Bunun yanında Türkiye, Suriye ordusunun saldırıları konusunda uluslararası platformlardan "herhangi bir adım atılmamasından" şikayetçi.

Türkiye Dışişleri Bakanlığı Sözcüsü Öncü Keçeli de 29 Kasım Cuma günü konuyla ilgili yaptığı açıklamada, "İdlip’e yönelik son dönemdeki saldırıların, Astana mutabakatlarının ruhuna ve işleyişine zarar verecek boyuta ulaştığı ve ciddi sivil kayıplara yol açtığı konusunda gerekli uyarıları çeşitli uluslararası platformlarda yaptıklarını" belirtti.

Keçeli, X hesabından yaptığı açıklamada, "Nitekim, son günlerde yaşanan çatışmalar, bölgedeki gerginliğin istenmeyen şekilde artmasına sebep olmuştur" derken, "mevcut istikrarsızlık ortamından istifade etmeye çalışan Tel Rıfat ve Münbiç’teki terör gruplarının sivil halkı ve Türkiye’yi hedef alan saldırılarındaki artışı da dikkatle izlediklerini" kaydetti.

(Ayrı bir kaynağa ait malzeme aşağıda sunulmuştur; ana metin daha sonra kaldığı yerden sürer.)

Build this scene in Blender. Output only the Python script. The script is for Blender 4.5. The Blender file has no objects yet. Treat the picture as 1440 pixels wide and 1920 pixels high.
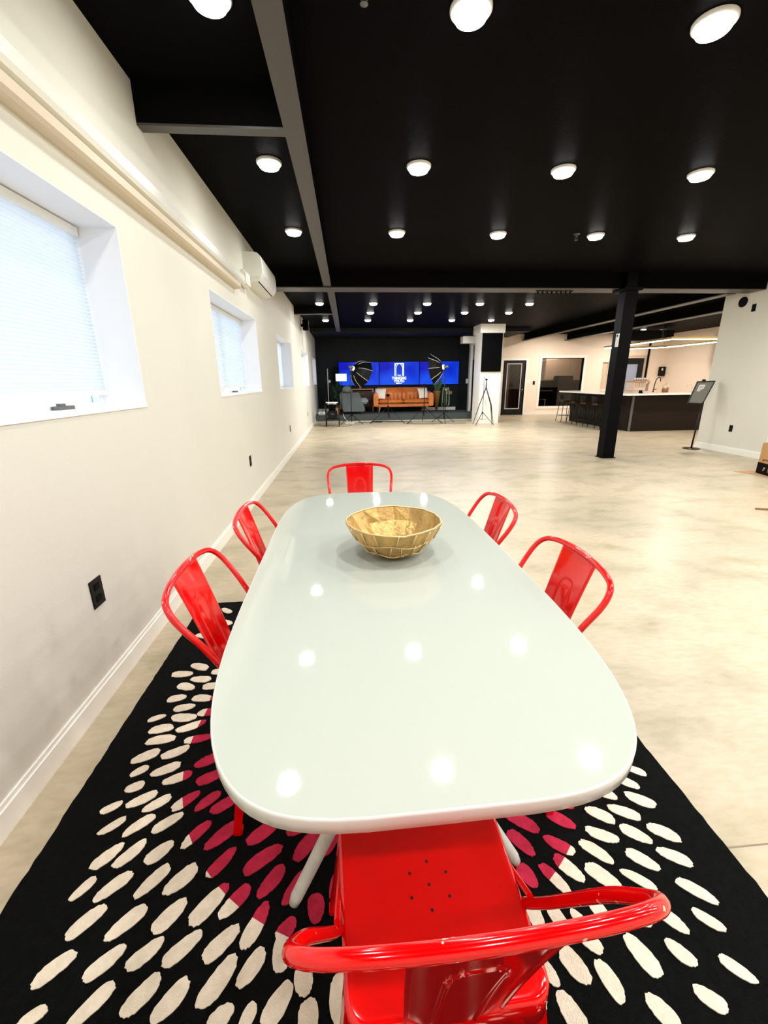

Dışişleri Bakanı Hakan Fidan Cumartesi günü; Rusya Dışişleri Bakanı Sergey Lavrov, Lübnan Başbakanı Necip Mikati ve Katar Başbakanı ve Dışişleri Bakanı Şeyh Muhammed bin Abdurrahman el Sani ile ayrı ayrı gerçekleştirdiği telefon görüşmelerinde Suriye’deki durumu değerlendirdi.

Saldırılar, Rus ve İran basınında nasıl yankılandı?

İran'da, Devrim Muhafızlarına yakın medya saldırıların amacının Hizbullah'ı zayıflatmak olduğu yorumunu yaptı. Saldırılarla ilgili İsrail ve ABD'yi suçladı.

Rusya'da ise Kremlin yanlısı bazı Telegram kanalları Türkiye'yi isyanı kışkırtmakla suçladı.

Devlet yanlısı bazı Rus yorumcular, Cumhurbaşkanı Erdoğan'ın seçmenine sunmak üzere "küçük, muzaffer bir savaş" başlatmayı amaçladığını, aynı zamanda Rusya'nın bölgedeki varlığını sınırlamayı hedeflediğini söyledi.

Yorumcular Moskova'nın "Ukrayna'ya odaklandığını ve mevcut koşullar altında Türkiye ile karşı karşıya gelmesinin pek olası olmadığı" görüşünü dile getirdi.